My questions are these...Do you think he will ever marry me? What can I do while he is thinking about this to do the best for us and me? Also, how long do I wait (saying nothing about marriage) before I tell him he must decide. Please help me. This means the world to me, and we are so close to everything we have ever wanted. I don't want to blow it. By the way, he is 37 and never even been engaged, and I am 37 and was married once at 21, very briefly.

Dear almost a bride,

This guy sounds like the classic "Waffler" in my article "Men To Avoid, Part II". He just wants to have his cake and eat it too. He wants to be single and yet he wants to enjoy all the pleasures and privileges of married life. Why would you go along with such a scheme? He has no motivation to shape up and marry you. Why should he? He's discovered he can do just about anything to you and you'll take him back. You're in a very bad negotiating position.

Two years was enough time for him to decide, and his actions are really in the unforgiveable realm. Forgiving him and taking him back with such welcome only made him worse.

I wouldn't wait at all to tell him the free ride won't last forever. Let him know you expect to get married and you want to set a date right away. Also let him know that if he backs out, wants to be unengaged or any of his other stuff, then it's over. Let him know you won't put up with this kind of behavior.

Set a deadline. Tell him he either commits absolutely by _____ (you pick the date, but not more than three months out), or else you're breaking up with him and finding someone else. That kind of commitment means you shop for an engagement ring and make it official by putting money down on a place, a dress etc. You're about to blow more than just a marriage. If you and your guy want to have all these children you're talking about, you'd better get busy. Your clock is ticking and your childbearing years won't last forever.

Some guys don't appreciate you until you leave them. You may have to say goodbye to really get his attention. Then tell him you'll only take him back if he shows up with an engagement ring and a real commitment. Keeping him under any other circumstances will only undermine your own desires for marriage and children.

Wishing you a man who can commit,

Dr. Tracy




Dear Dr. Tracy,

I really need help. Last July, I hired a stripper for my wife on her birthday. I made up an excuse why she needed to go to our business' office about 10:00pm, and had the guy meet her there. I also made sure I was in a front office and could see the whole thing without either of them knowing. She really had a great time, (she did "behave" herself) and we had our best sex in close to twenty years. The heightened passion lasted for weeks.

Lately, I have had a fantasy of hiring another stripper for her, but this time I would like her to go a little further, like actually touching the guy's....well, you know.

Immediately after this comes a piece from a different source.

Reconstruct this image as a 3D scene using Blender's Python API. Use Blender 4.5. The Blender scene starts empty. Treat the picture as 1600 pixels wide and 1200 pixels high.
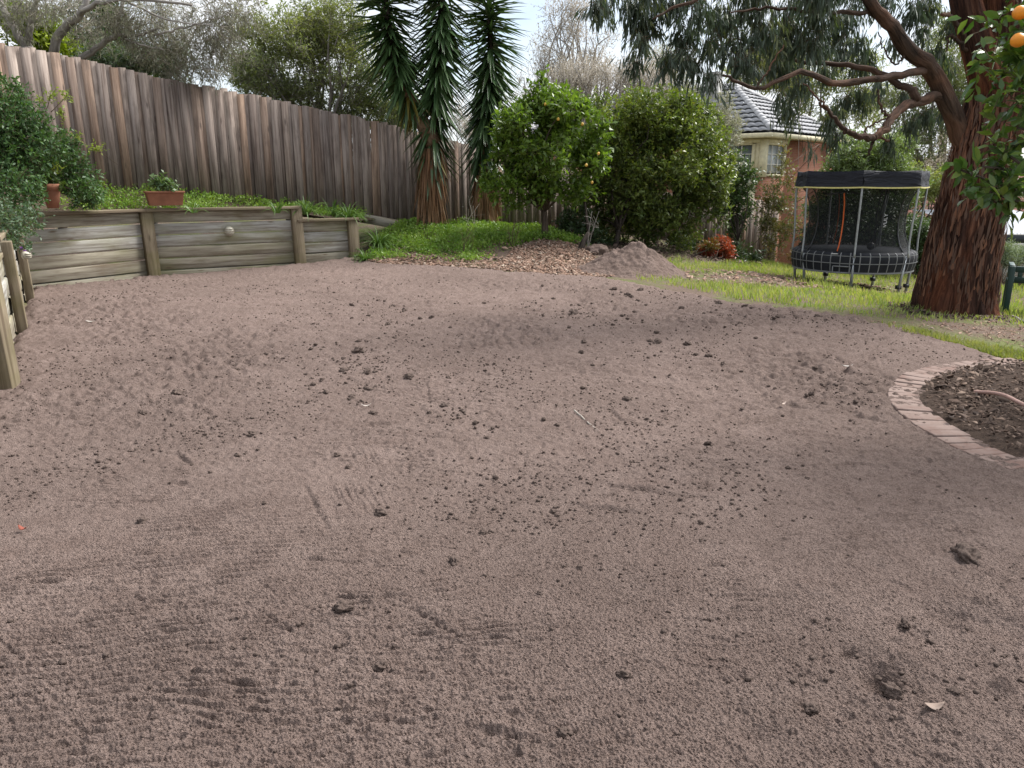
import bpy, math, random
import numpy as np
from mathutils import Vector, Matrix
scene = bpy.context.scene
R = math.radians
# ------------------------------------------------------------------ camera, sky, sun, exposure
FOC, EYE, PITCH = 1180.0, 1.55, R(14.95)
cam = bpy.data.cameras.new('camera')
cam.sensor_width = 36.0
cam.lens = FOC / 1600 * 36.0
cam.clip_start = 0.05
cam.clip_end = 2000
camo = bpy.data.objects.new('camera', cam)
scene.collection.objects.link(camo)
camo.location = (0, 0, EYE)
camo.rotation_euler = (R(90) - PITCH, 0, 0)
scene.camera = camo
SUN_EL, SUN_AZ = R(50), R(60)          # azimuth from +Y towards +X
world = bpy.data.worlds.new('World')
scene.world = world
world.use_nodes = True
wn = world.node_tree
wn.nodes.clear()
w_out = wn.nodes.new('ShaderNodeOutputWorld')
w_bg = wn.nodes.new('ShaderNodeBackground')
w_bg.inputs['Strength'].default_value = 0.105
w_sky = wn.nodes.new('ShaderNodeTexSky')
w_sky.sky_type = 'NISHITA'
w_sky.sun_disc = False
w_sky.sun_elevation = SUN_EL
w_sky.sun_rotation = SUN_AZ
w_tc = wn.nodes.new('ShaderNodeTexCoord')
w_map = wn.nodes.new('ShaderNodeMapping')
w_map.inputs['Scale'].default_value = (1.0, 1.0, 2.2)
w_map.inputs['Location'].default_value = (0.35, 0.2, 0.1)
w_no = wn.nodes.new('ShaderNodeTexNoise')
w_no.inputs['Scale'].default_value = 2.6
w_no.inputs['Detail'].default_value = 7
w_no.inputs['Roughness'].default_value = 0.55
w_rp = wn.nodes.new('ShaderNodeValToRGB')
w_rp.color_ramp.elements[0].position = 0.30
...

I told her about it and she really got turned on, but she is hesitating, saying she's "not ready" for another stripper. She keeps talking about it, and even fantasizes, while we're having sex, about having sex him. But she always asks me afterward, "Now, you wouldn't 'really' hire another stripper, would you?", and then she just stares at me, like she's daring me to do it. I have asked her directly several times, but she never gives me a straight answer whether she would like me to go ahead or not. I want to move forward, but I don't want to offend her.

PS: If you post this, please use the alias "VanGogh". Thanks!

Dear Van Gogh,

You paint a pretty picture of a wife who's been seduced by the idea of an outside lover, but you'd better be careful how far you take it in actuality. After all, the next step after touching is more touching and then total touching, if you know what I mean. Soon your wife will be in bed with Mr. Stripper instead of you.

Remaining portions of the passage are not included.